── Source excerpt

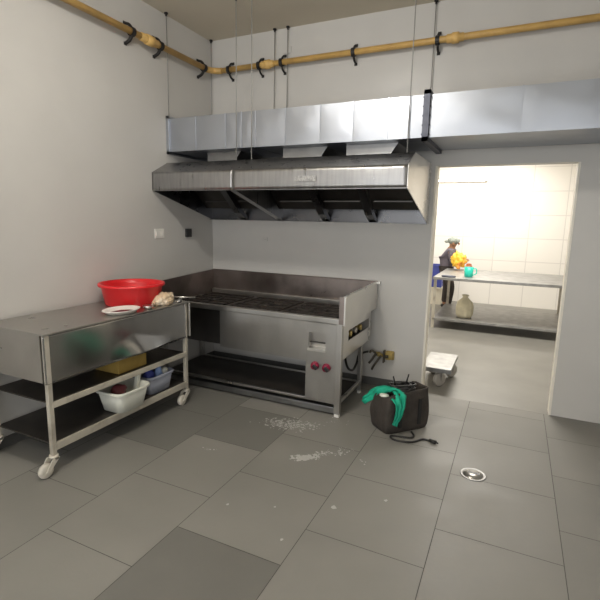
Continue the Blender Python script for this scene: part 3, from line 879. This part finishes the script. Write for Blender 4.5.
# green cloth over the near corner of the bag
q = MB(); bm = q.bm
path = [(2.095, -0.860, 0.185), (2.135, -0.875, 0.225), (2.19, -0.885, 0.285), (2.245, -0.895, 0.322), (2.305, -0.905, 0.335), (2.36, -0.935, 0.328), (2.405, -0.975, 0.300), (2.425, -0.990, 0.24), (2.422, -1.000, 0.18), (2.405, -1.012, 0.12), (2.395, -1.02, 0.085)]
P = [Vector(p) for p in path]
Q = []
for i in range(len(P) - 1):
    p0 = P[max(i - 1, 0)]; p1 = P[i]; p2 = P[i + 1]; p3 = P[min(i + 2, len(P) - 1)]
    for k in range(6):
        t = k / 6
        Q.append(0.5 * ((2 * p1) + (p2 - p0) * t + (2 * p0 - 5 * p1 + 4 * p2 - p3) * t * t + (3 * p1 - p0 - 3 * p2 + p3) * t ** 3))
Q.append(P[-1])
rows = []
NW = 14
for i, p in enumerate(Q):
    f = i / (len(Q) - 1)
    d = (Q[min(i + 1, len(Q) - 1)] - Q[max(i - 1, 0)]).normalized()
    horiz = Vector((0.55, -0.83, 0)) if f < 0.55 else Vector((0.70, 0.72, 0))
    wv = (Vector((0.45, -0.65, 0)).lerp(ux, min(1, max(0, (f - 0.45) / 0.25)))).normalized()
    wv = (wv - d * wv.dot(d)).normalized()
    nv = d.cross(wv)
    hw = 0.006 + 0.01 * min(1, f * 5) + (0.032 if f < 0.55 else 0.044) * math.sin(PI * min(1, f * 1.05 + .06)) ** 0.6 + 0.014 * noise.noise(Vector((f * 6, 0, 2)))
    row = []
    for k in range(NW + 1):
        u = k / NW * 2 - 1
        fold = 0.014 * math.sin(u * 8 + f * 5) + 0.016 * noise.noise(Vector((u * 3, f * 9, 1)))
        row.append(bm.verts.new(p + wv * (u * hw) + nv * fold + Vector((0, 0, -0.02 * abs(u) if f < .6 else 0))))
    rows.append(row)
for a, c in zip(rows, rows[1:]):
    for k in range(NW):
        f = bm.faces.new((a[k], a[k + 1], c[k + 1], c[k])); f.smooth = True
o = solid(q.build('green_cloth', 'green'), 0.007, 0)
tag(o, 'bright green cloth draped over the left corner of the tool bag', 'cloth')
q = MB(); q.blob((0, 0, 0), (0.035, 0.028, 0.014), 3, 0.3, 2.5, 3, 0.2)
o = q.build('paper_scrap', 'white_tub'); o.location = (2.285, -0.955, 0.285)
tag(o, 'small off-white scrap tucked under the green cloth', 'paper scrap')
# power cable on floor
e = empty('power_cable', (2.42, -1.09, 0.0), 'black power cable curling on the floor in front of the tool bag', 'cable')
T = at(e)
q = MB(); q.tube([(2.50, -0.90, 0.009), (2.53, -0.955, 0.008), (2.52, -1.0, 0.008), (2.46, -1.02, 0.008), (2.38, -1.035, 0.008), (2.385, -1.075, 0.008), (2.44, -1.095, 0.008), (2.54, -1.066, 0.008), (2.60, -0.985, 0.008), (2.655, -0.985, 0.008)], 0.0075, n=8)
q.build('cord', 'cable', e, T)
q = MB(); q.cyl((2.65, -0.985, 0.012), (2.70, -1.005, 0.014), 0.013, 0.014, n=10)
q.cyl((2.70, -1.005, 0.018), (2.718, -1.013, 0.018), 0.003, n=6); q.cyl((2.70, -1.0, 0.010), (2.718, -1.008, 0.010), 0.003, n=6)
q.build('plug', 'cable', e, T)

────

**Work required**
All the material shown above is to be copied exactly, with no pictures carried over.

**Result below**
Continue the Blender Python script for this scene: part 3, from line 879. This part finishes the script. Write for Blender 4.5.
# green cloth over the near corner of the bag
q = MB(); bm = q.bm
path = [(2.095, -0.860, 0.185), (2.135, -0.875, 0.225), (2.19, -0.885, 0.285), (2.245, -0.895, 0.322), (2.305, -0.905, 0.335), (2.36, -0.935, 0.328), (2.405, -0.975, 0.300), (2.425, -0.990, 0.24), (2.422, -1.000, 0.18), (2.405, -1.012, 0.12), (2.395, -1.02, 0.085)]
P = [Vector(p) for p in path]
Q = []
for i in range(len(P) - 1):
    p0 = P[max(i - 1, 0)]; p1 = P[i]; p2 = P[i + 1]; p3 = P[min(i + 2, len(P) - 1)]
    for k in range(6):
        t = k / 6
        Q.append(0.5 * ((2 * p1) + (p2 - p0) * t + (2 * p0 - 5 * p1 + 4 * p2 - p3) * t * t + (3 * p1 - p0 - 3 * p2 + p3) * t ** 3))
Q.append(P[-1])
rows = []
NW = 14
for i, p in enumerate(Q):
    f = i / (len(Q) - 1)
    d = (Q[min(i + 1, len(Q) - 1)] - Q[max(i - 1, 0)]).normalized()
    horiz = Vector((0.55, -0.83, 0)) if f < 0.55 else Vector((0.70, 0.72, 0))
    wv = (Vector((0.45, -0.65, 0)).lerp(ux, min(1, max(0, (f - 0.45) / 0.25)))).normalized()
    wv = (wv - d * wv.dot(d)).normalized()
    nv = d.cross(wv)
    hw = 0.006 + 0.01 * min(1, f * 5) + (0.032 if f < 0.55 else 0.044) * math.sin(PI * min(1, f * 1.05 + .06)) ** 0.6 + 0.014 * noise.noise(Vector((f * 6, 0, 2)))
    row = []
    for k in range(NW + 1):
        u = k / NW * 2 - 1
        fold = 0.014 * math.sin(u * 8 + f * 5) + 0.016 * noise.noise(Vector((u * 3, f * 9, 1)))
        row.append(bm.verts.new(p + wv * (u * hw) + nv * fold + Vector((0, 0, -0.02 * abs(u) if f < .6 else 0))))
    rows.append(row)
for a, c in zip(rows, rows[1:]):
    for k in range(NW):
        f = bm.faces.new((a[k], a[k + 1], c[k + 1], c[k])); f.smooth = True
o = solid(q.build('green_cloth', 'green'), 0.007, 0)
tag(o, 'bright green cloth draped over the left corner of the tool bag', 'cloth')
q = MB(); q.blob((0, 0, 0), (0.035, 0.028, 0.014), 3, 0.3, 2.5, 3, 0.2)
o = q.build('paper_scrap', 'white_tub'); o.location = (2.285, -0.955, 0.285)
tag(o, 'small off-white scrap tucked under the green cloth', 'paper scrap')
# power cable on floor
e = empty('power_cable', (2.42, -1.09, 0.0), 'black power cable curling on the floor in front of the tool bag', 'cable')
T = at(e)
q = MB(); q.tube([(2.50, -0.90, 0.009), (2.53, -0.955, 0.008), (2.52, -1.0, 0.008), (2.46, -1.02, 0.008), (2.38, -1.035, 0.008), (2.385, -1.075, 0.008), (2.44, -1.095, 0.008), (2.54, -1.066, 0.008), (2.60, -0.985, 0.008), (2.655, -0.985, 0.008)], 0.0075, n=8)
q.build('cord', 'cable', e, T)
q = MB(); q.cyl((2.65, -0.985, 0.012), (2.70, -1.005, 0.014), 0.013, 0.014, n=10)
q.cyl((2.70, -1.005, 0.018), (2.718, -1.013, 0.018), 0.003, n=6); q.cyl((2.70, -1.0, 0.010), (2.718, -1.008, 0.010), 0.003, n=6)
q.build('plug', 'cable', e, T)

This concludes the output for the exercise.